Strengths: - The problem and approach are well motivated and grounded in theory and prior work. - Three clear technical contributions are presented in the paper: a) a multi-headed dynamics model trained via a novel trajectory-wise oracle loss, b) a context encoder that conditions the multi-headed dynamics predictions on prior states and actions, and c) an adaptive planning method that selects the dynamics model head based on how well heads predicted in the current environment in the past. - The empirical evaluation is thorough, and well motivated and organized. - The approach outperforms state-of-the-art model-based baselines on classic control problems and simulated robotic continuous tasks. - Qualitative results show that all heads are indeed utilized. - Ablation studies show that each of the presented contributions helps with performance. - Authors took the time to think properly about the broader impact of their work. - The paper is well-written, well-structured and easily understandable. - This work is both significant in that it addressed changing dynamical environments and generalization across environments which is an outstanding problem for model-based methods and is to my knowledge novel to the NeurIPS community.

Weaknesses: - The approach does not seem to outperform the model-free PEARL baseline on every task at convergence. - The number of heads has been fixed to three and either a better explanation could have been given why three heads were chosen or a more detailed analysis would be necessary if three is the optimal number of heads or whether the number of heads needs to change depending on how strongly and how many physical parameters vary in the environment. - Are there any interesting qualitative results on the control tasks? It might be interesting to visualize what happens when the different heads take over control for the different tasks. E.g. how does it look like when the best head steers the ant with crippled legs vs how does it look like when the worst head steers it? (assuming it is possible to manually fix the head in your method of course)
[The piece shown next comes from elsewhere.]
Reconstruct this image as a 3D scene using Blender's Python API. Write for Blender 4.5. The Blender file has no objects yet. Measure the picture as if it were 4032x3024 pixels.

Correctness: - Claims and methods as well as empirical methodology and results seem to be correct, at least to my knowledge.

Clarity: - The paper is very well written and organized. The introduction motivates the problem well. The related work is detailed and relevant and explains the delta in the technical approach. The introduced technical contributions are well supported by experiments that address questions about performance against baselines as well as how much each contribution contributes to the final performance in ablation studies. Results are well analyzed and summarized. Overall, a very well-rounded paper.

Relation to Prior Work: - Related work is detailed and nicely organized. - The approach is clearly delineated to prior work and technical contributions are clearly mentioned, namely authors introduce a multi-headed dynamics model for model-based reinforcement learning that is a) optimized trajectory-wise, b) conditioned on prior context and c) whose heads are selected adaptively for optimal planning.

Reproducibility: Yes

Additional Feedback: Authors have addressed all of my questions during the rebuttal by providing a hyperparameter search on the number of heads, explaining why their method some times does not outperform PEARL and ran the suggested qualitative experiment which will be included as a video. Other reviewers have not raised any major concerns that I might have missed. Thus, I remain with my recommendation to accept this paper.